On 01/03/2018 12:37 PM, Sergei Gerasenko wrote:
Digging deeper into the access log, I see that certain operations return with non-zero error codes. The most prolific are 14 and 32. These are LDAP_SASL_BIND_IN_PROGRESS and LDAP_NO_SUCH_OBJECT respectively. So *maybe* the SNMP counter is incremented on those error codes. I’m currently looking at the source code trying to confirm that.
It's in ldap/servers/slapd/result.c:367

    if (err != LDAP_SUCCESS) {
        /* count the error for snmp */
        /* first check for security errors */
        if (err == LDAP_INVALID_CREDENTIALS || err == LDAP_INAPPROPRIATE_AUTH || err == LDAP_AUTH_METHOD_NOT_SUPPORTED || err == LDAP_STRONG_AUTH_NOT_SUPPORTED || err == LDAP_STRONG_AUTH_REQUIRED || err == LDAP_CONFIDENTIALITY_REQUIRED || err == LDAP_INSUFFICIENT_ACCESS || err == LDAP_AUTH_UNKNOWN) {
            slapi_counter_increment(g_get_global_snmp_vars()->ops_tbl.dsSecurityErrors);
        } else if (err != LDAP_REFERRAL && err != LDAP_OPT_REFERRALS && err != LDAP_PARTIAL_RESULTS) {
            /*madman man spec says not to count as normal errors
                --security errors
                --referrals
                -- partially seviced operations will not be conted as an error
                      */
            slapi_counter_increment(g_get_global_snmp_vars()->ops_tbl.dsErrors);
        }
    }

And yes err=32 is no such object (common error code especially if you are using the 389-console), and err=14 is normal during GSSAPI binds.

Regards,
Mark
I couldn’t find the definitions of those codes in the 389-ds-base source base. I found them here (of all places): https://docs.oracle.com/cd/E19957-01/817-6707/resultcodes.html#wp30446 I know it’s a totally different code base, but it appears to share some standards with the 389-ds implementation. 

On Jan 3, 2018, at 10:16 AM, Sergei Gerasenko <gerases@gmail.com> wrote:

So does anybody have more details on the errors attribute under cn=snmp,cn=monitor?

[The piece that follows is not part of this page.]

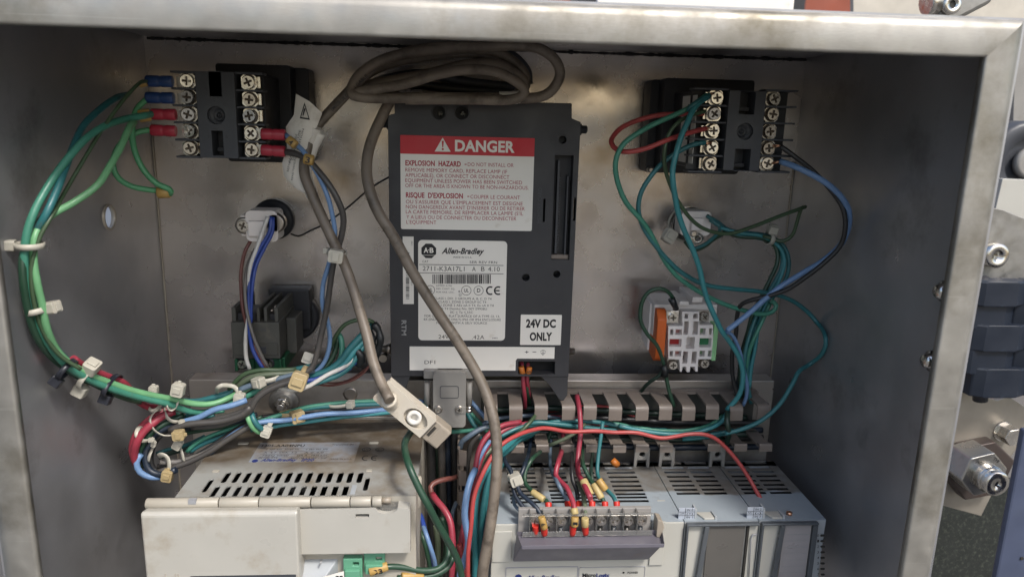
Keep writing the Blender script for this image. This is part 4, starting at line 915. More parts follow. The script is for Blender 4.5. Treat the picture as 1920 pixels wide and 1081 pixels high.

Should I increase the log level to see what the errors are? If so, can you tell me how?

On Dec 24, 2017, at 10:46 AM, Sergei Gerasenko <gerases@gmail.com> wrote:

What is an "error" in your data?

The “error” graph graphs the “errors” attribute from cn=snmp,cn=monitor. I don’t know what conditions actually increment that value.